I love life, with dignity
di Francesco Mazzucotelli - 24/02/2025
Fonte: Francesco Mazzucotelli
Non è possibile comprendere pienamente il significato, la liturgia, il senso delle immagini e dei testi scelti per i funerali odierni di Hassan Nasrallah e Hashem Safieddine senza prima aver compreso il concetto del martirio nella tradizione sciita, e in particolare il modello ideale rappresentato dall'imām Husayn nella battaglia di Karbalā'.
È il senso stesso di vittoria e di sconfitta che viene capovolto nella rilettura rivoluzionaria del paradigma di Karbalā: Husayn, militarmente sconfitto sul campo e trucidato dalle truppe di Yazid, è in realtà considerato vittorioso perché si è eroicamente rifiutato di sottomettersi alla tirannia e all'oppressione.
In questa narrazione e in questo sistema di riferimenti simbolici così intensi, l'uccisione di Hassan Nasrallah si inserisce pienamente in quella che viene chiamata la "processione di Husayn": una storia di ribellioni e di sconfitte dove però ciò che conta è la scelta morale di non accettare l'ingiustizia.
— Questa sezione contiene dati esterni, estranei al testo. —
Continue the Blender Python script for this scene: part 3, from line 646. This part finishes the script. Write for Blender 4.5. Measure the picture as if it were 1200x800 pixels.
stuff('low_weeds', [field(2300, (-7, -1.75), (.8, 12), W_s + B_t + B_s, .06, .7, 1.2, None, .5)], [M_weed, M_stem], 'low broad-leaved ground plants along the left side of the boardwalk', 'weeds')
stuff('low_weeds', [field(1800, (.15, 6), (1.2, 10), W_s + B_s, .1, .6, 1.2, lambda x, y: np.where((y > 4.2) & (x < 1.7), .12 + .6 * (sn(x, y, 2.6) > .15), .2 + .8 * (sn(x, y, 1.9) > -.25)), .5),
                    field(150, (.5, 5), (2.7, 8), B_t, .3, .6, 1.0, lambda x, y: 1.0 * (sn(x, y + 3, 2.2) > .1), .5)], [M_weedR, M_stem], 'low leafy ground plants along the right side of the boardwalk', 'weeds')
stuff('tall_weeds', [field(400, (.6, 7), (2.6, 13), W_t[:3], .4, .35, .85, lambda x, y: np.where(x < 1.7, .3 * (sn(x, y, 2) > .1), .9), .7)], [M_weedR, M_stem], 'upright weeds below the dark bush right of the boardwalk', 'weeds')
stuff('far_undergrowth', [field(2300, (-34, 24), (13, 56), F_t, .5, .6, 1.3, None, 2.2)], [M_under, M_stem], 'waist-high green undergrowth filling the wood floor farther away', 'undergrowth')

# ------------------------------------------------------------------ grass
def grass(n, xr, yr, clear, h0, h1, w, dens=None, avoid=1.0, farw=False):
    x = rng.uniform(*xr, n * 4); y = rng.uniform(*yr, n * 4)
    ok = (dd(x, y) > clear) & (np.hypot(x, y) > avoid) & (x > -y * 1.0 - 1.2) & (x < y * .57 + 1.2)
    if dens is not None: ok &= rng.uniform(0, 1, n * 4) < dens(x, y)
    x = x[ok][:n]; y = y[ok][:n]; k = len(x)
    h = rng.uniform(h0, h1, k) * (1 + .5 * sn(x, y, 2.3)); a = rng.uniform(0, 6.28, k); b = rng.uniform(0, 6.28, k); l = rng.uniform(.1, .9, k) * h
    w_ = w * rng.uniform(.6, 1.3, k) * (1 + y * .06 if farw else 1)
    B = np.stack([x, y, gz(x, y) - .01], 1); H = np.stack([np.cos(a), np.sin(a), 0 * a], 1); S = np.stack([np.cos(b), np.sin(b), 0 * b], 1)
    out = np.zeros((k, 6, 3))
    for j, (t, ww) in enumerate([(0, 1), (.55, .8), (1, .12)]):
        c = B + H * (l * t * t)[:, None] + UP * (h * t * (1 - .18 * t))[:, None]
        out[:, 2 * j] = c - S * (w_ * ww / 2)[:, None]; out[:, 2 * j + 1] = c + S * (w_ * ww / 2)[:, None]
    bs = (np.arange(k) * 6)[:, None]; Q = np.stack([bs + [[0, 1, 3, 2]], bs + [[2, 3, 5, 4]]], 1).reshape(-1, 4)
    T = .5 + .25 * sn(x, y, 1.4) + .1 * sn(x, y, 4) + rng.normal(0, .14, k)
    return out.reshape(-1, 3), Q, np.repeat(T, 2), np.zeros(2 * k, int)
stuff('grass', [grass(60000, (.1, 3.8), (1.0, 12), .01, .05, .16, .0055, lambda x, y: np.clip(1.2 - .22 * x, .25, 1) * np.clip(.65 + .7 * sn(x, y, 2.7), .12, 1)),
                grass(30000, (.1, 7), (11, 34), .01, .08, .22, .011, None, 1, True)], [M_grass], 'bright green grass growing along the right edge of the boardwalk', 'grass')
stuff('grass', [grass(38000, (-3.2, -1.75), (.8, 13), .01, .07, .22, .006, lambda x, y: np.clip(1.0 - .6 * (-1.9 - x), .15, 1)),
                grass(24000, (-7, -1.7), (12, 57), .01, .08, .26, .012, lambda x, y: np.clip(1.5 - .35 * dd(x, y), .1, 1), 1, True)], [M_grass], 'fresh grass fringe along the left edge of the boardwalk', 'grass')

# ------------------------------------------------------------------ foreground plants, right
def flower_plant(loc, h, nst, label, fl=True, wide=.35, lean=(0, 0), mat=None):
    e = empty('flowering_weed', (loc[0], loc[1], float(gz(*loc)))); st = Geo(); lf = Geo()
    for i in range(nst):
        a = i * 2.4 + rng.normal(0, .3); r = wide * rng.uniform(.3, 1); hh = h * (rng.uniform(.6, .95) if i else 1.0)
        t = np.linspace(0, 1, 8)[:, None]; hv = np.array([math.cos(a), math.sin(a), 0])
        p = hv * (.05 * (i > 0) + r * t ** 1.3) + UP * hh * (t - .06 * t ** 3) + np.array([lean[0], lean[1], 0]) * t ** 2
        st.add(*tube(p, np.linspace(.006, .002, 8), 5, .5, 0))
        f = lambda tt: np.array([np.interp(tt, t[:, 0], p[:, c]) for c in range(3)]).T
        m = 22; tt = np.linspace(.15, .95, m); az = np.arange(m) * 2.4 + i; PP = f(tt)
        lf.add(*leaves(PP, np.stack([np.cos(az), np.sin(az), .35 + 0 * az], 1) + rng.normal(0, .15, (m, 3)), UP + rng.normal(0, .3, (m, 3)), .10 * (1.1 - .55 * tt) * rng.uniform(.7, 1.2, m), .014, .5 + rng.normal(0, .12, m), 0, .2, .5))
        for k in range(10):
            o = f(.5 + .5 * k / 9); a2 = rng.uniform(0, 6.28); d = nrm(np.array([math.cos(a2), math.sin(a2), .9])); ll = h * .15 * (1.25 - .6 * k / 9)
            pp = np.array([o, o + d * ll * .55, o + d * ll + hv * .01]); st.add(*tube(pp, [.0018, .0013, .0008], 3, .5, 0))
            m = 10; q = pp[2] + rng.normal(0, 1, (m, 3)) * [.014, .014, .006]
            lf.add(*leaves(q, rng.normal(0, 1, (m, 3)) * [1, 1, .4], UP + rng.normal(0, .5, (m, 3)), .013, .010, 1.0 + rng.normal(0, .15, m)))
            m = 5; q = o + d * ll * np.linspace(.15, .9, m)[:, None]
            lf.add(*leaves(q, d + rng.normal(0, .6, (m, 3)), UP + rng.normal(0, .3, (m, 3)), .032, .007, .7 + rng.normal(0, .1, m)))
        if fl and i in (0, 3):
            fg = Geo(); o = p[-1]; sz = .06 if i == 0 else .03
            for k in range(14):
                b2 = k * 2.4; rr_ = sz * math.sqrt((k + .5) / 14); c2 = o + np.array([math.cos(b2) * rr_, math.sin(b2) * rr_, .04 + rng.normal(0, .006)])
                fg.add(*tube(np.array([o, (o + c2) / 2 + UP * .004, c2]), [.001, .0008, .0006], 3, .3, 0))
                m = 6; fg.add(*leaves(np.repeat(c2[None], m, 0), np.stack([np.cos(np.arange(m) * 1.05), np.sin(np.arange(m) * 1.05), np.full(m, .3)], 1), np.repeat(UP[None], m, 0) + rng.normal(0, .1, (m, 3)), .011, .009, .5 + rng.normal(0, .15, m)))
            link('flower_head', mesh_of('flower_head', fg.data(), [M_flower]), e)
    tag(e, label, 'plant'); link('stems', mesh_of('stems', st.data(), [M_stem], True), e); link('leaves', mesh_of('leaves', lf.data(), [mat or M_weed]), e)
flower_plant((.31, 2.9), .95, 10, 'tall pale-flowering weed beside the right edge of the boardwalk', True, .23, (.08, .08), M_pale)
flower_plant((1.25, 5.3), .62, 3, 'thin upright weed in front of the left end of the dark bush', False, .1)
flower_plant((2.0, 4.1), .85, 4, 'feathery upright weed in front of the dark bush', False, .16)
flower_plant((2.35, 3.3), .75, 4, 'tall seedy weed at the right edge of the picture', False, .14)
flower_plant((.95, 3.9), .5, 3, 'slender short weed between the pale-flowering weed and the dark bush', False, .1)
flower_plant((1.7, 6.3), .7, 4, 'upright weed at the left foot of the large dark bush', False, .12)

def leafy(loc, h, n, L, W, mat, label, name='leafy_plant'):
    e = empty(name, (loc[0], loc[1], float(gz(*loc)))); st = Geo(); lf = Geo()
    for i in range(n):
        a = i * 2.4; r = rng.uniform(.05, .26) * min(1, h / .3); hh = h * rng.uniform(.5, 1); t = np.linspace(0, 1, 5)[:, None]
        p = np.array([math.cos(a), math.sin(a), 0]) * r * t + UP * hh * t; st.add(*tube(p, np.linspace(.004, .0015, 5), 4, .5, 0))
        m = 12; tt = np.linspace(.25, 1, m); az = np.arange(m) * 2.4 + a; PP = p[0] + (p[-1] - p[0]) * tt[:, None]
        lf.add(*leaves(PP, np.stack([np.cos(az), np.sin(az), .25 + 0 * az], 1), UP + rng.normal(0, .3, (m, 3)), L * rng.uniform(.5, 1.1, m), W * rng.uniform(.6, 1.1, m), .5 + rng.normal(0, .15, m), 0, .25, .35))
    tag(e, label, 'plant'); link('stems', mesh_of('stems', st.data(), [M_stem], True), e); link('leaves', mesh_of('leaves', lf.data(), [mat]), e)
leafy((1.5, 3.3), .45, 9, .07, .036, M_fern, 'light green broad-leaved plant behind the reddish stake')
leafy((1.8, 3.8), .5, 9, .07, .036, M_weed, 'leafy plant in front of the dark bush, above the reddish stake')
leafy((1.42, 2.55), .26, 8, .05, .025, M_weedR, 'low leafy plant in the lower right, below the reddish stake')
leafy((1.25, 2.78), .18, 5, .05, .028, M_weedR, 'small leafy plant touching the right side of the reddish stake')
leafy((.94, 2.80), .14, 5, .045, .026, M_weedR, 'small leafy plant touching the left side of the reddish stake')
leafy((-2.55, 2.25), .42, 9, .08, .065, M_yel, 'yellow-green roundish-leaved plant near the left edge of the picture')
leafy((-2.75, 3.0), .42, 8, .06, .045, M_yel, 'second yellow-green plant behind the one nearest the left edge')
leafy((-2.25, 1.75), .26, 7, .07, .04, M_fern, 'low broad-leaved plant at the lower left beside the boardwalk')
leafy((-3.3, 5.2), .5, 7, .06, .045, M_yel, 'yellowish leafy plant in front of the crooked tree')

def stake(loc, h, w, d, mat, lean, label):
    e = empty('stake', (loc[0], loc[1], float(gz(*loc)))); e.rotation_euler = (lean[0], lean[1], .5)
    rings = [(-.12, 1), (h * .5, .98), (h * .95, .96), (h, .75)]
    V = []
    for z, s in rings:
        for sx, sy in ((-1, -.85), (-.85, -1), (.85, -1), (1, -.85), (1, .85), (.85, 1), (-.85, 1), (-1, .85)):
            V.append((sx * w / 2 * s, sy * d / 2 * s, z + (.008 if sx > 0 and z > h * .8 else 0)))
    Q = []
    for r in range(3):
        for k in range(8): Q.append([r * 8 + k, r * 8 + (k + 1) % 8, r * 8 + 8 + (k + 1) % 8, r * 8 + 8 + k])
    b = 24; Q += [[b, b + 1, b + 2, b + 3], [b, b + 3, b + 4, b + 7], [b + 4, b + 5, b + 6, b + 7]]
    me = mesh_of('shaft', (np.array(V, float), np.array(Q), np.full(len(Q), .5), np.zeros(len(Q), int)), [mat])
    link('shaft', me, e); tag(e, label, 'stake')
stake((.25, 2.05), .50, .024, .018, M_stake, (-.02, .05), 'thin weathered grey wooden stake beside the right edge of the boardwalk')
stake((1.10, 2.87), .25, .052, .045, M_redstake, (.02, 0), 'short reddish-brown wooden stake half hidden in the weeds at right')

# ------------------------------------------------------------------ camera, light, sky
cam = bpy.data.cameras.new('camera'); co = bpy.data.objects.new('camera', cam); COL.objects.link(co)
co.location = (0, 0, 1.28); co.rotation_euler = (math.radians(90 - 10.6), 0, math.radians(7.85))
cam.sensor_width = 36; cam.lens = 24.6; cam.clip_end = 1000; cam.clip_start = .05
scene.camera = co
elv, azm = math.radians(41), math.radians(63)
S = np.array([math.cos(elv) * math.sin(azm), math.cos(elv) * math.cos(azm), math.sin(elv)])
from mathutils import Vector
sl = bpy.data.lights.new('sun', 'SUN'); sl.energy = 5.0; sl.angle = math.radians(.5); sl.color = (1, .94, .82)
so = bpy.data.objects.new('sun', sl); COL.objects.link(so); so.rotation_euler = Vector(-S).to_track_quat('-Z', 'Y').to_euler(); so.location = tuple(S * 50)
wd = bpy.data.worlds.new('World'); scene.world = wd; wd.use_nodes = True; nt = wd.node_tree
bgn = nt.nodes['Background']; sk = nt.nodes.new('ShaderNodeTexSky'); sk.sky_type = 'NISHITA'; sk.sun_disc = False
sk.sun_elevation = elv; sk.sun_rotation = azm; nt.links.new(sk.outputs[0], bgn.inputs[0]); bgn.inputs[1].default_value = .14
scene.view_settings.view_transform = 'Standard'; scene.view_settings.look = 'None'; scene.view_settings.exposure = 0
Alla luce di queste considerazioni, che sono basate su una bibliografia accademica assai ampia, si potrà intuire quanto siano sciocche le dichiarazioni di alcuni ministri e funzionari della propaganda militare israeliana che hanno ironizzato proprio sul tema della vittoria e della sconfitta. In realtà, la morte come "martire" trasforma Hassan Nasrallah nell'icona perfetta di Hezbollah: un'immagine che incarna le idee e la visione del mondo del "partito di Dio". Era un'icona da vivo, ma lo sarà ancora di più da morto, nelle circostanze in cui è morto, che permettono di rafforzare la metanarrazione storica e teologica di Hezbollah.
È un'icona che peraltro arriva dopo anni in cui proprio quella metanarrazione era andata in crisi, tra accuse di clientelismo e connivenza con il sistema politico libanese, inefficiente e corrotto.
Certamente Hezbollah ha subito un durissimo colpo dall'uccisione del suo capo carismatico, dai bombardamenti dello scorso autunno, dalle falle nel suo sistema di sicurezza che hanno permesso l'esplosione dei cercapersone, dalla caduta del governo di Bashar al-Assad in Siria, e infine da un nuovo assetto politico interno al Libano che vede il partito in una posizione molto più defilata e una tensione nemmeno più nascosta con l'esercito governativo libanese.
Il nuovo segretario generale Naim Qassem ha scelto una linea apparentemente moderata per quanto riguarda i rapporti con le istituzioni statuali libanesi, in attesa di riorganizzare la struttura e l'organigramma del partito.
È probabile che all'interno di Hezbollah ci siano in questo momento strategie differenti e forse qualche netta divergenza. Eppure il partito ha dimostrato oggi di esserci ancora e di essere in grado di mobilitare, perlomeno in una liturgia di massa, più di un milione di persone.
Alla fine del 2006, un'assai famosa agenzia pubblicitaria internazionale coniò il motto "I love life" per sostenere la coalizione di partiti avversi a Hezbollah nello scenario libanese.
La frase evidentemente alludeva all'idea che i partiti avversi a Hezbollah amassero la bella vita spumeggiante di Beirut, mentre al contrario quelli di Hezbollah amavano solo la morte.
La campagna fallì miseramente quando il partito sciita e i suoi alleati risposero con una controcampagna "I love life, with dignity", alludendo sia al tema della povertà economica sia a una nozione di vita che non si riducesse soltanto al divertimento diurno e notturno.
Mi viene in mente quello che Vasilij Grossman fa dire al generale Andrej Erëmenko quando parla dei soldati sovietici prima della battaglia di Stalingrado: "Compagno giornalista, morire non ci piace e a morire non ci divertiamo, ma non cederemo mai Stalingrado".
Sulle idee, sulle scelte e sulla parabola politica di Hezbollah si potranno avere molti differenti giudizi, ma una cosa per me è certa: non si può capire alcunché quando si banalizza la nozione di martirio, che non corrisponde in alcun modo al suicidio o al divertimento di andare a morire.